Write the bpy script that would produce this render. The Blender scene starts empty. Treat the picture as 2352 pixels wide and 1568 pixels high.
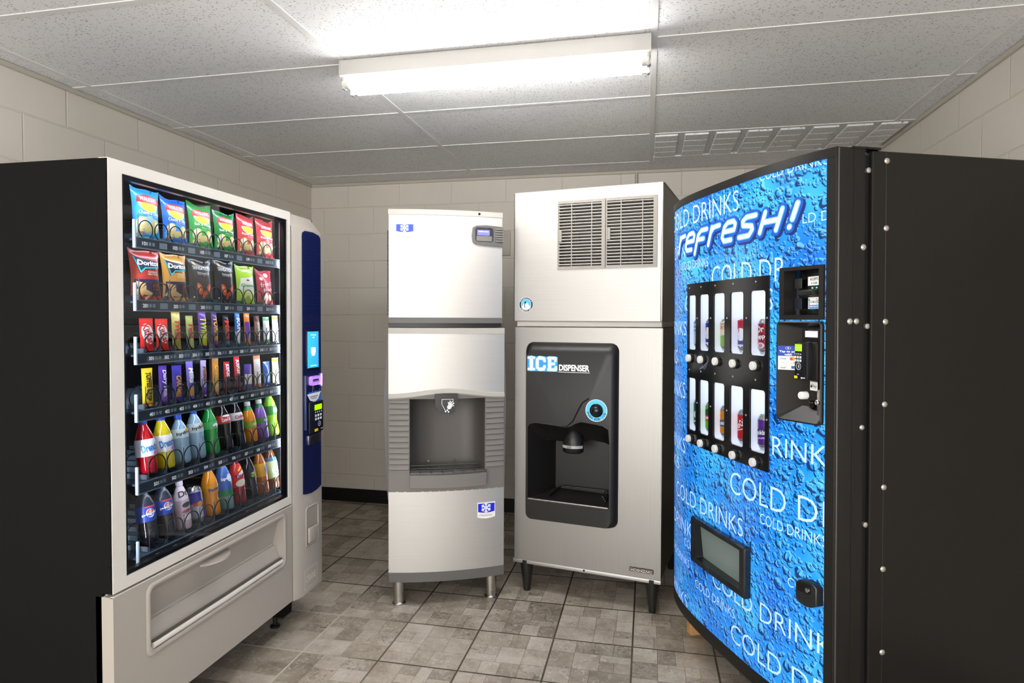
import bpy, bmesh, math, random
from mathutils import Vector, Matrix
random.seed(7)
C = bpy.context.scene.collection
SC = bpy.context.scene
PI = math.pi
# ------------------------------------------------------------------ camera, world, exposure
F_PX, PITCH, ROLL, YAW, EYE, CY = 1458.61, 0.0258, 0.0038, 0.2105, 1.3891, 772.6
cam_d = bpy.data.cameras.new('camera')
cam = bpy.data.objects.new('camera', cam_d)
C.objects.link(cam)
_fw = Vector((-math.sin(YAW)*math.cos(PITCH), math.cos(YAW)*math.cos(PITCH), -math.sin(PITCH)))
_r = Vector((math.cos(YAW), math.sin(YAW), 0)); _u = _r.cross(_fw)
_r2 = _r*math.cos(ROLL)+_u*math.sin(ROLL); _u2 = _u*math.cos(ROLL)-_r*math.sin(ROLL)
cam.matrix_world = Matrix(((_r2.x, _u2.x, -_fw.x, 0), (_r2.y, _u2.y, -_fw.y, 0), (_r2.z, _u2.z, -_fw.z, EYE), (0, 0, 0, 1)))
cam_d.sensor_width = 36.0
cam_d.lens = F_PX*36.0/2352.0
cam_d.shift_y = -(784-CY)/2352.0
cam_d.clip_start = 0.02
SC.camera = cam
W = bpy.data.worlds.new('world'); SC.world = W; W.use_nodes = True
W.node_tree.nodes['Background'].inputs[0].default_value = (1.0, 0.985, 0.965, 1)
W.node_tree.nodes['Background'].inputs[1].default_value = 4.5
SC.view_settings.view_transform = 'Standard'
SC.view_settings.look = 'None'
SC.view_settings.gamma = 1.0
SC.view_settings.exposure = 0.45
SC.view_settings.use_curve_mapping = False
TUBE_POWER = 38.0          # fluorescent tubes
LED_POWER = 170.0            # strips inside the snack machine
SC.cycles.max_bounces = 8
SC.cycles.transparent_max_bounces = 16
SC.cycles.use_denoising = True

# ------------------------------------------------------------------ materials
def lin(c):
    return c/12.92 if c <= 0.04045 else ((c+0.055)/1.055)**2.4
def col(h):
    h = h.lstrip('#')
    return tuple(lin(int(h[i:i+2], 16)/255) for i in (0, 2, 4)) + (1.0,)
_M = {}
def mat(hexc, rough=0.45, metal=0.0, emit=0.0, coat=0.0, alpha=None, trans=0.0, ior=1.45):
    key = (hexc, rough, metal, emit, coat, trans)
    if key in _M: return _M[key]
    m = bpy.data.materials.new('paint_%d' % len(_M)); m.use_nodes = True
    b = m.node_tree.nodes['Principled BSDF']
    b.inputs['Base Color'].default_value = col(hexc)
    b.inputs['Roughness'].default_value = rough
    b.inputs['Metallic'].default_value = metal
    b.inputs['IOR'].default_value = ior
    b.inputs['Coat Weight'].default_value = coat
    b.inputs['Transmission Weight'].default_value = trans
    if emit:
        b.inputs['Emission Color'].default_value = col(hexc)
        b.inputs['Emission Strength'].default_value = emit
    _M[key] = m
    return m
class NT:
    """small helper for node trees"""
    def __init__(s, name):
        s.m = bpy.data.materials.new(name); s.m.use_nodes = True
        s.t = s.m.node_tree; s.b = s.t.nodes['Principled BSDF']; s.out = s.t.nodes['Material Output']
    def n(s, typ, ins=None, **kw):
        x = s.t.nodes.new(typ)
        for k, v in kw.items(): setattr(x, k, v)
        for k, v in (ins or {}).items(): s.put(x.inputs[k], v)
        return x
    def put(s, sock, v):
        if isinstance(v, bpy.types.NodeSocket): s.t.links.new(v, sock)
        else: sock.default_value = v
    def math(s, op, a, b=0.0, c=None):
        x = s.n('ShaderNodeMath', operation=op); s.put(x.inputs[0], a); s.put(x.inputs[1], b)
        if c is not None: s.put(x.inputs[2], c)
        return x.outputs[0]
    def mix(s, f, a, b, mode='MIX'):
        x = s.n('ShaderNodeMix', data_type='RGBA', blend_type=mode)
        s.put(x.inputs[0], f); s.put(x.inputs[6], a); s.put(x.inputs[7], b)
        return x.outputs[2]
    def ramp(s, f, stops):
        x = s.n('ShaderNodeValToRGB'); s.put(x.inputs[0], f)
        e = x.color_ramp.elements
        while len(e) < len(stops): e.new(0.5)
        for el, (p, c) in zip(e, stops):
            el.position = p; el.color = c if len(c) == 4 else (*c, 1)
        return x.outputs[0]
    def step(s, v, a, b):
        x = s.n('ShaderNodeMapRange', interpolation_type='SMOOTHSTEP')
        s.put(x.inputs[0], v); x.inputs[1].default_value = a; x.inputs[2].default_value = b
        return x.outputs[0]
    def obj(s):
        return s.n('ShaderNodeTexCoord').outputs['Object']
    def gen(s, scale=(1, 1, 1), loc=(0, 0, 0), rot=(0, 0, 0)):
        x = s.n('ShaderNodeMapping'); s.put(x.inputs[0], s.obj())
        x.inputs['Scale'].default_value = scale; x.inputs['Location'].default_value = loc; x.inputs['Rotation'].default_value = rot
        return x.outputs[0]
    def set(s, **kw):
        for k, v in kw.items(): s.put(s.b.inputs[k.replace('_', ' ')], v)
    def bump(s, h, strength=0.3, dist=0.002):
        x = s.n('ShaderNodeBump'); x.inputs['Strength'].default_value = strength; x.inputs['Distance'].default_value = dist
        s.put(x.inputs['Height'], h); s.put(s.b.inputs['Normal'], x.outputs[0])
def G(v): return (v, v, v, 1)

def m_block(name, axis, shift):
    """painted concrete block wall; axis 'x' or 'y' runs along the wall"""
    t = NT(name)
    sep = t.n('ShaderNodeSeparateXYZ', {0: t.obj()})
    a = t.math('SUBTRACT', sep.outputs[0 if axis == 'x' else 1], shift)
    cmb = t.n('ShaderNodeCombineXYZ', {0: a, 1: sep.outputs[2]})
    br = t.n('ShaderNodeTexBrick', {0: cmb.outputs[0]})
    br.offset = 0.5
    br.inputs['Scale'].default_value = 1.0
    br.inputs['Mortar Size'].default_value = 0.0045
    br.inputs['Mortar Smooth'].default_value = 0.6
    br.inputs['Brick Width'].default_value = 0.4064
    br.inputs['Row Height'].default_value = 0.2032
    br.inputs['Color1'].default_value = G(0.46); br.inputs['Color2'].default_value = G(0.54)
    fac = br.outputs['Fac']
    n1 = t.n('ShaderNodeTexNoise', {0: t.obj(), 'Scale': 420.0, 'Detail': 3.0})
    n2 = t.n('ShaderNodeTexNoise', {0: t.obj(), 'Scale': 2.2, 'Detail': 3.0})
    base = t.mix(n2.outputs[0], col('#d9d2c7'), col('#e1dacf'))
    base = t.mix(0.12, base, br.outputs['Color'], 'OVERLAY')
    base = t.mix(t.math('MULTIPLY', fac, 0.35), base, col('#e4ddd0'))
    t.set(Base_Color=base, Roughness=0.62)
    h = t.math('ADD', t.math('MULTIPLY', fac, -1.0), t.math('MULTIPLY', n1.outputs[0], 0.18))
    t.bump(h, 0.8, 0.003)
    return t.m
def m_ceiling():
    t = NT('mineral_fibre_ceiling')
    mp = t.gen((70, 210, 1))
    nz = t.n('ShaderNodeTexNoise', {0: t.gen((9, 9, 9)), 'Scale': 6.0, 'Detail': 2.0})
    dis = t.n('ShaderNodeMix', data_type='VECTOR'); t.put(dis.inputs[0], 0.035); t.put(dis.inputs[4], mp); 
    vm = t.n('ShaderNodeVectorMath', {0: nz.outputs['Color'], 1: (60, 60, 60)}, operation='MULTIPLY'); t.put(dis.inputs[5], vm.outputs[0])
    v = t.n('ShaderNodeTexVoronoi', {0: dis.outputs[1], 'Scale': 1.0}); 
    rnd = t.n('ShaderNodeSeparateColor', {0: v.outputs['Color']}).outputs[0]
    keep = t.step(rnd, 0.46, 0.48)
    pit = t.math('MULTIPLY', keep, t.math('SUBTRACT', 1.0, t.step(v.outputs['Distance'], 0.16, 0.34)))
    f = t.n('ShaderNodeTexNoise', {0: t.obj(), 'Scale': 160.0, 'Detail': 3.0})
    big = t.n('ShaderNodeTexNoise', {0: t.obj(), 'Scale': 1.6, 'Detail': 2.0})
    base = t.mix(big.outputs[0], col('#e6e7e8'), col('#f0f1f2'))
    base = t.mix(t.math('MULTIPLY', pit, 0.85), base, col('#57544f'))
    t.set(Base_Color=base, Roughness=0.75)
    t.bump(t.math('ADD', t.math('MULTIPLY', pit, -1.2), t.math('MULTIPLY', f.outputs[0], 0.5)), 0.6, 0.002)
    return t.m
def m_floor():
    t = NT('slate_print_tile')
    at = t.n('ShaderNodeAttribute', attribute_name='tone')
    tone = at.outputs['Fac']
    sep = t.n('ShaderNodeSeparateColor', {0: at.outputs['Color']})
    tone, kind = sep.outputs[0], sep.outputs[1]
    n1 = t.n('ShaderNodeTexNoise', {0: t.gen((1, 1, 1)), 'Scale': 34.0, 'Detail': 9.0, 'Roughness': 0.75, 'Distortion': 1.6})
    n2 = t.n('ShaderNodeTexNoise', {0: t.gen((1, 1, 1)), 'Scale': 9.0, 'Detail': 5.0, 'Roughness': 0.6})
    n3 = t.n('ShaderNodeTexNoise', {0: t.obj(), 'Scale': 1.1, 'Detail': 2.0})
    v = t.math('ADD', t.math('MULTIPLY', tone, 0.42), t.math('MULTIPLY', t.math('SUBTRACT', n2.outputs[0], 0.5), 0.60))
    v = t.math('ADD', t.math('ADD', v, 0.10), t.math('MULTIPLY', t.math('SUBTRACT', n3.outputs[0], 0.5), 0.35))
    base = t.ramp(v, [(0.05, col('#6b6154')), (0.3, col('#9a8f81')), (0.55, col('#bbb2a5')), (0.8, col('#d3cdc2'))])
    fleck = t.math('MULTIPLY', t.step(n1.outputs[0], 0.53, 0.62), t.math('MULTIPLY_ADD', kind, 0.62, 0.16))
    base = t.mix(fleck, base, col('#4c463e'))
    lite = t.math('MULTIPLY', t.step(n1.outputs[0], 0.47, 0.36), 0.5)
    base = t.mix(lite, base, col('#cbc7bf'))
    t.set(Base_Color=base, Roughness=t.math('MULTIPLY_ADD', n2.outputs[0], 0.25, 0.3))
    t.bump(n1.outputs[0], 0.25, 0.002)
    return t.m
def m_grout():
    t = NT('grout')
    sep = t.n('ShaderNodeSeparateXYZ', {0: t.obj()})
    n = t.n('ShaderNodeTexNoise', {0: t.obj(), 'Scale': 3.0, 'Detail': 3.0})
    f = t.step(t.math('ADD', sep.outputs[0], t.math('MULTIPLY', n.outputs[0], 0.4)), -0.75, -1.25)
    base = t.mix(f, t.mix(n.outputs[0], col('#1d1a17'), col('#6a5d48')), col('#c9c2b4'))
    g = t.step(sep.outputs[1], 3.05, 2.75)      # pale joints only near the front, dark joints behind
    base = t.mix(g, col('#2a2521'), base)
    t.set(Base_Color=base, Roughness=0.8)
    return t.m
def m_steel(name, a, b, rough=0.34, vert=True, metal=1.0):
    t = NT(name)
    n = t.n('ShaderNodeTexNoise', {0: t.gen((3, 3, 320) if vert else (320, 3, 3)), 'Scale': 1.0, 'Detail': 4.0})
    n2 = t.n('ShaderNodeTexNoise', {0: t.gen((1, 1, 1)), 'Scale': 260.0, 'Detail': 2.0})
    f = t.math('MULTIPLY_ADD', n2.outputs[0], 0.3, t.math('MULTIPLY', n.outputs[0], 0.7))
    t.set(Base_Color=t.mix(f, col(a), col(b)), Metallic=metal, Roughness=t.math('MULTIPLY_ADD', n.outputs[0], 0.12, rough-0.06))
    t.bump(f, 0.05, 0.0004)
    return t.m
def m_speckle(name, a, b, rough, scale=700, bump=0.08, coat=0.0, spec=0.5):
    t = NT(name)
    n = t.n('ShaderNodeTexNoise', {0: t.obj(), 'Scale': scale, 'Detail': 2.0})
    t.set(Base_Color=t.mix(n.outputs[0], col(a), col(b)), Roughness=rough, Coat_Weight=coat, Specular_IOR_Level=spec)
    t.bump(n.outputs[0], bump, 0.0006)
    return t.m
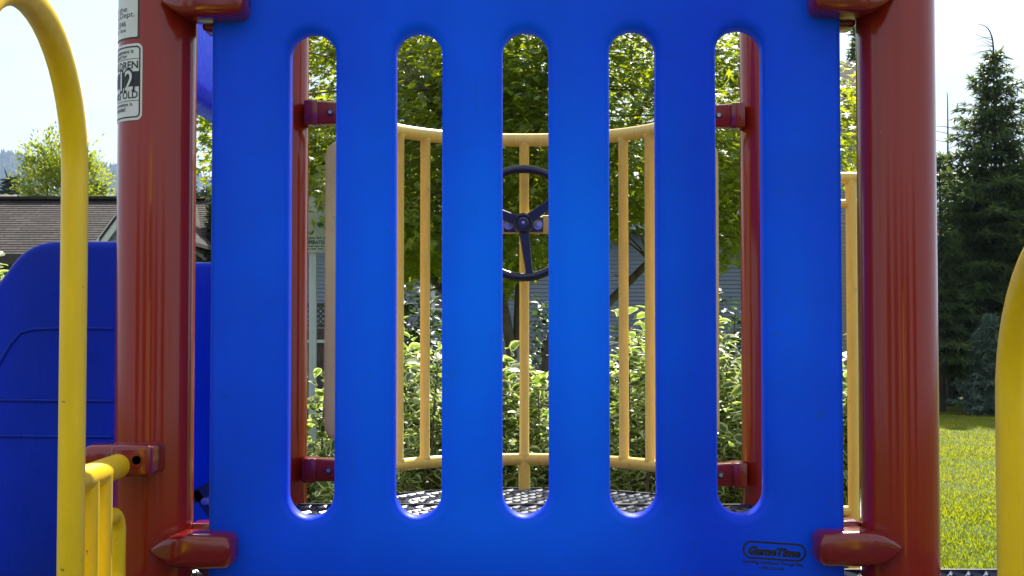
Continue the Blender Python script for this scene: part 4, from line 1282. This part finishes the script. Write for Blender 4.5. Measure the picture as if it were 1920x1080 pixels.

* PROBLEM:
Begin with the first line of the records and repeat every line up to the one with "SC.cycles.use_denoising = True", counting that line too. Pictures are not part of the copy.

* SOLUTION FOR THIS PROBLEM:
Write the bpy script that would produce this render. The Blender scene starts empty. Treat the picture as 2352 pixels wide and 1568 pixels high.
import bpy, bmesh, math, random
from mathutils import Vector, Matrix
random.seed(7)
C = bpy.context.scene.collection
SC = bpy.context.scene
PI = math.pi
# ------------------------------------------------------------------ camera, world, exposure
F_PX, PITCH, ROLL, YAW, EYE, CY = 1458.61, 0.0258, 0.0038, 0.2105, 1.3891, 772.6
cam_d = bpy.data.cameras.new('camera')
cam = bpy.data.objects.new('camera', cam_d)
C.objects.link(cam)
_fw = Vector((-math.sin(YAW)*math.cos(PITCH), math.cos(YAW)*math.cos(PITCH), -math.sin(PITCH)))
_r = Vector((math.cos(YAW), math.sin(YAW), 0)); _u = _r.cross(_fw)
_r2 = _r*math.cos(ROLL)+_u*math.sin(ROLL); _u2 = _u*math.cos(ROLL)-_r*math.sin(ROLL)
cam.matrix_world = Matrix(((_r2.x, _u2.x, -_fw.x, 0), (_r2.y, _u2.y, -_fw.y, 0), (_r2.z, _u2.z, -_fw.z, EYE), (0, 0, 0, 1)))
cam_d.sensor_width = 36.0
cam_d.lens = F_PX*36.0/2352.0
cam_d.shift_y = -(784-CY)/2352.0
cam_d.clip_start = 0.02
SC.camera = cam
W = bpy.data.worlds.new('world'); SC.world = W; W.use_nodes = True
W.node_tree.nodes['Background'].inputs[0].default_value = (1.0, 0.985, 0.965, 1)
W.node_tree.nodes['Background'].inputs[1].default_value = 4.5
SC.view_settings.view_transform = 'Standard'
SC.view_settings.look = 'None'
SC.view_settings.gamma = 1.0
SC.view_settings.exposure = 0.45
SC.view_settings.use_curve_mapping = False
TUBE_POWER = 38.0          # fluorescent tubes
LED_POWER = 170.0            # strips inside the snack machine
SC.cycles.max_bounces = 8
SC.cycles.transparent_max_bounces = 16
SC.cycles.use_denoising = True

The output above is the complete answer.